◆ Work to complete
Exactly reproduce all the records, keeping pictures out of the copy.

######

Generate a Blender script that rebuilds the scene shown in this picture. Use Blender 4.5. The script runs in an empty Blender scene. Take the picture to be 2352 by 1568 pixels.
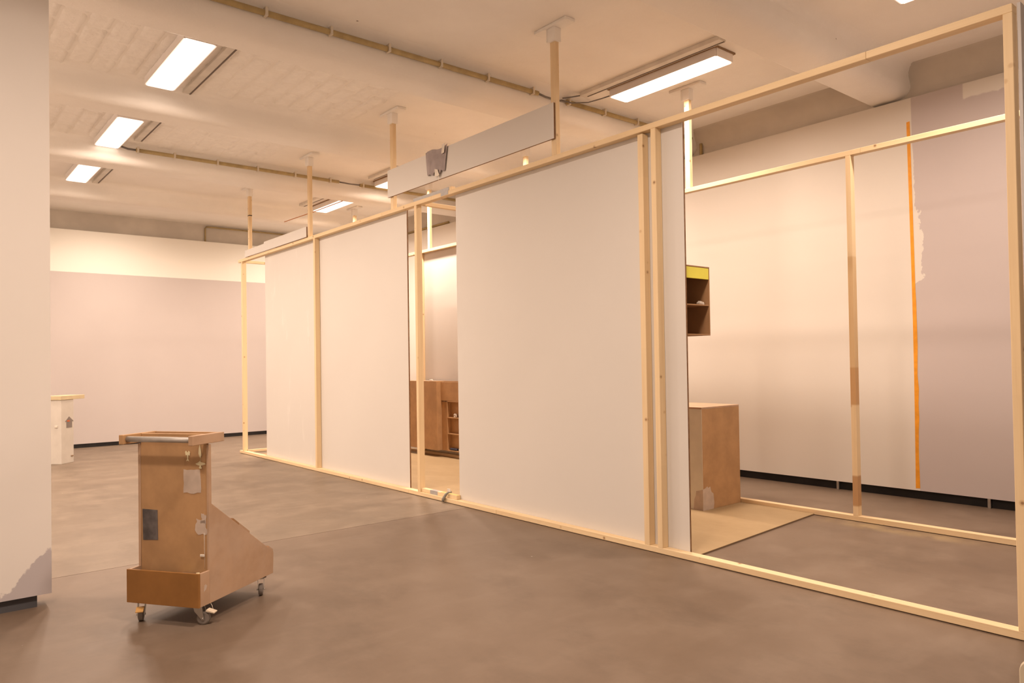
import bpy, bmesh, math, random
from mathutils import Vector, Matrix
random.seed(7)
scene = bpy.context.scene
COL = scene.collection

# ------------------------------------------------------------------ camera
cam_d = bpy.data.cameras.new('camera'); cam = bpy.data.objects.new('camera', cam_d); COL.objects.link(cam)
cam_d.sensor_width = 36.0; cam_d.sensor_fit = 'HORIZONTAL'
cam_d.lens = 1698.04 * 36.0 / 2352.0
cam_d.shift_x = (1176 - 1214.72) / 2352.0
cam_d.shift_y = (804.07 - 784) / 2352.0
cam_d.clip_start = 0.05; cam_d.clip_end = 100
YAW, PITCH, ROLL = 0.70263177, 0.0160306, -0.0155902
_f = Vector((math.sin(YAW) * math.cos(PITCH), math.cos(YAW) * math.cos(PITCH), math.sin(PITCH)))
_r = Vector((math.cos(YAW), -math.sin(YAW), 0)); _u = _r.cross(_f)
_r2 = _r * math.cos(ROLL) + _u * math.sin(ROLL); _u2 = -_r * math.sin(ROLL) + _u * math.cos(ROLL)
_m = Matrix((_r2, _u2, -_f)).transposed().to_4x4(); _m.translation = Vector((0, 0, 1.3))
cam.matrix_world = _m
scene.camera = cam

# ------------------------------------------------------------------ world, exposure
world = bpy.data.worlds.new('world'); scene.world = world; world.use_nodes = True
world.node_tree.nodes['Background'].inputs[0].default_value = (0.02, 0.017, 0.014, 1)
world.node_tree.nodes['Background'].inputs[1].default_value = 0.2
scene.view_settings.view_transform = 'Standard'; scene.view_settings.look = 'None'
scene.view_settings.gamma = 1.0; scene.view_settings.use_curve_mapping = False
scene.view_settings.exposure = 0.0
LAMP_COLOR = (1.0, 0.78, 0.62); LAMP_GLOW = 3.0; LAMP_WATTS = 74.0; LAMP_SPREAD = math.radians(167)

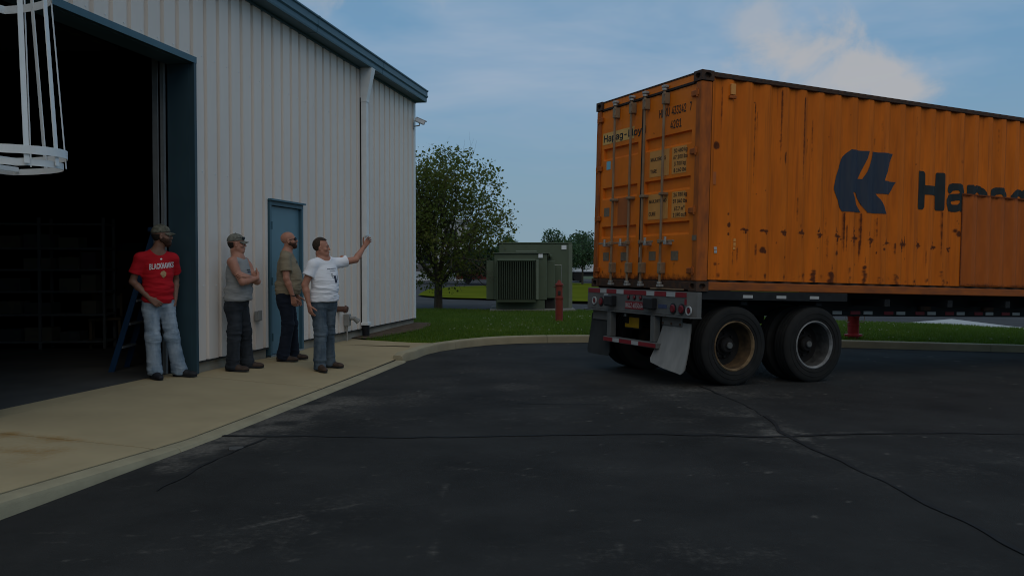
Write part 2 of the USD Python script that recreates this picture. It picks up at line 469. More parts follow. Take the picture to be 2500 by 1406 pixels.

######

◆ Written solution
Generate a Blender script that rebuilds the scene shown in this picture. Use Blender 4.5. The script runs in an empty Blender scene. Take the picture to be 2352 by 1568 pixels.
import bpy, bmesh, math, random
from mathutils import Vector, Matrix
random.seed(7)
scene = bpy.context.scene
COL = scene.collection

# ------------------------------------------------------------------ camera
cam_d = bpy.data.cameras.new('camera'); cam = bpy.data.objects.new('camera', cam_d); COL.objects.link(cam)
cam_d.sensor_width = 36.0; cam_d.sensor_fit = 'HORIZONTAL'
cam_d.lens = 1698.04 * 36.0 / 2352.0
cam_d.shift_x = (1176 - 1214.72) / 2352.0
cam_d.shift_y = (804.07 - 784) / 2352.0
cam_d.clip_start = 0.05; cam_d.clip_end = 100
YAW, PITCH, ROLL = 0.70263177, 0.0160306, -0.0155902
_f = Vector((math.sin(YAW) * math.cos(PITCH), math.cos(YAW) * math.cos(PITCH), math.sin(PITCH)))
_r = Vector((math.cos(YAW), -math.sin(YAW), 0)); _u = _r.cross(_f)
_r2 = _r * math.cos(ROLL) + _u * math.sin(ROLL); _u2 = -_r * math.sin(ROLL) + _u * math.cos(ROLL)
_m = Matrix((_r2, _u2, -_f)).transposed().to_4x4(); _m.translation = Vector((0, 0, 1.3))
cam.matrix_world = _m
scene.camera = cam

# ------------------------------------------------------------------ world, exposure
world = bpy.data.worlds.new('world'); scene.world = world; world.use_nodes = True
world.node_tree.nodes['Background'].inputs[0].default_value = (0.02, 0.017, 0.014, 1)
world.node_tree.nodes['Background'].inputs[1].default_value = 0.2
scene.view_settings.view_transform = 'Standard'; scene.view_settings.look = 'None'
scene.view_settings.gamma = 1.0; scene.view_settings.use_curve_mapping = False
scene.view_settings.exposure = 0.0
LAMP_COLOR = (1.0, 0.78, 0.62); LAMP_GLOW = 3.0; LAMP_WATTS = 74.0; LAMP_SPREAD = math.radians(167)

Write part 2 of the USD Python script that recreates this picture. It picks up at line 469. More parts follow. Take the picture to be 2500 by 1406 pixels.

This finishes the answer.